Süleyman Şah’ın mezarına bu kadar ehemmiyet verenlerin, bu zatın torunlarının haline de şöyle bir bakması iyi olur. Türk-İslâm tarihinde en şanlı sayfaları yazmış bir ailenin evlatları, dilini konuşmak, dinini öğrenmek, vatanın havasını solumak ve vatan toprağında ölmek hakkından mahrum bırakılmıştır. Bugün hanedan, kimseden bir iyilik, bir lütuf beklememektedir. Kendilerine yapılan haksızlığın telafisinden başka...

Sürgün kararı kaldırılmıştır ama onlarca insan sürgünde dünyaya gelmiş, burada yeni bir hayat kurmuştur. Şu halde sürgün fiilen devam etmektedir. Bu, Türkiye’nin ve bu coğrafyada yaşayanların ayıbıdır. İnsanların, ailelerin, milletlerin geçmişindeki zulümler, bir şekilde telafi edilmedikçe, her türlü iyiliğe engel olur. Bu devlet de tarihindeki haksızlıkların kefaretini ödemeden geleceğe ümitle bakamaz.

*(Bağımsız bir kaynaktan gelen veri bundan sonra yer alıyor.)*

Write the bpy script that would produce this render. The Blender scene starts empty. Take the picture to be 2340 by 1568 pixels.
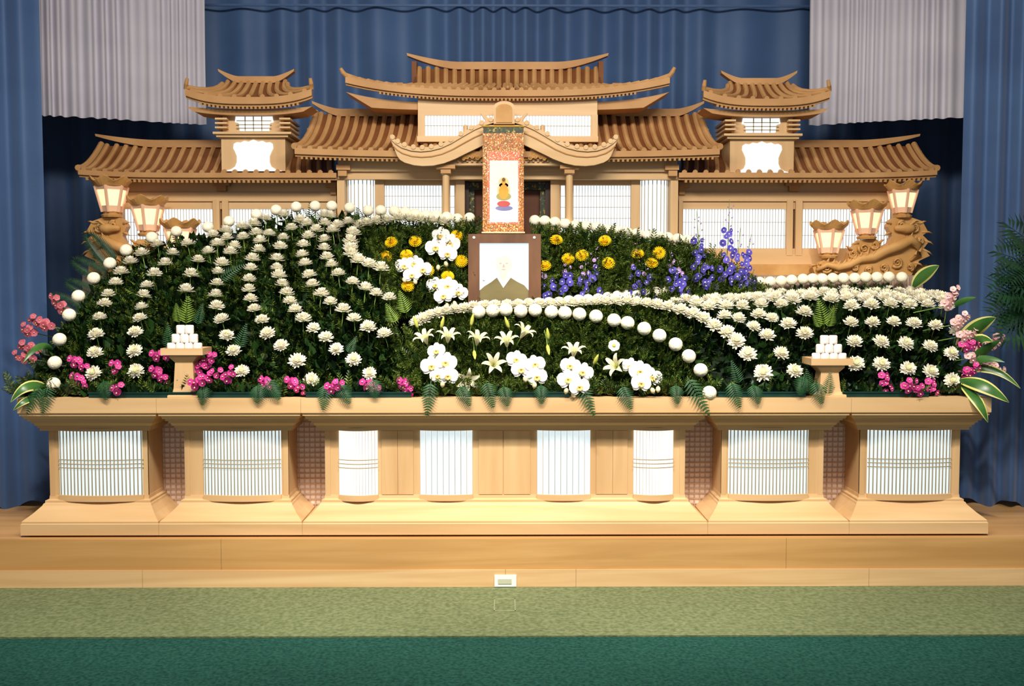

El konan malların iadesi veya tazmini en başta yapılması gereken şeydir. Bu olana kadar, her hanedan mensubuna bir ev ve Türkiye’de geçinebilecekleri kadar maaş tahsis etmek millî bir borçtur. Bu işi yürütmek üzere bir vakıf kurulması ve devlet imkânlarıyla desteklenmesi en münasibidir. Böylece hanedanın zorluk içinde olanlarına el uzatılmış olur. Yeni nesiller, Türk-İslâm kültürü içinde yetişir ve evlenir. Yaşlılar, vatanlarında huzur içinde hayatlarını geçirir; vefat edince de ailenin şanına yakışan bir şekilde cenazesi kaldırılır. Milletin başındaki bu uğursuzluk da belki kalkar.